Since the chapter on crystal-gazing was in type, a work by Dr. Pierre Janet has appeared, styled ’Les Nevroses et les Idees Fixes.’[1] It contains a chapter on crystal-gazing.  The opinion of Dr. Janet, as that of a savant familiar, at the Salpetriere, with ‘neurotic’ visionaries, cannot but be interesting.  Unluckily, the essay must be regarded as seriously impaired in value by Dr. Janet’s singular treatment of his subject.  Nothing is more necessary in these researches than accuracy of statement.  Now, Dr. Janet has taken a set of experiences, or experiments, of Miss X.’s from that lady’s interesting essay, already cited; has attributed them, not to Miss X., but to various people—­for example, to une jeune fille, une pauvre voyante, une personne un peu mystique; has altered the facts in the spirit of romance; and has triumphantly given that explanation, revival of memory, which was assigned by Miss X. herself.

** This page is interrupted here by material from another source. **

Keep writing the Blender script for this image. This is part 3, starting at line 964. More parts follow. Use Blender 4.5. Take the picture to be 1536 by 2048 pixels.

Throughout his paper Dr. Janet appears as the calm man of science pronouncing judgment on the visionary vagaries of ‘haunted’ young girls and disappointed seeresses.  No such persons were concerned; no such hauntings, supposed premonitions, or ‘disillusions’ occurred; the romantic and ‘marvellous’ circumstances are mythopoeic accretions due to Dr. Janet’s own memory or fancy; his scientific explanation is that given by his trinity of jeune fille, pauvre voyante, and personne un peu mystique.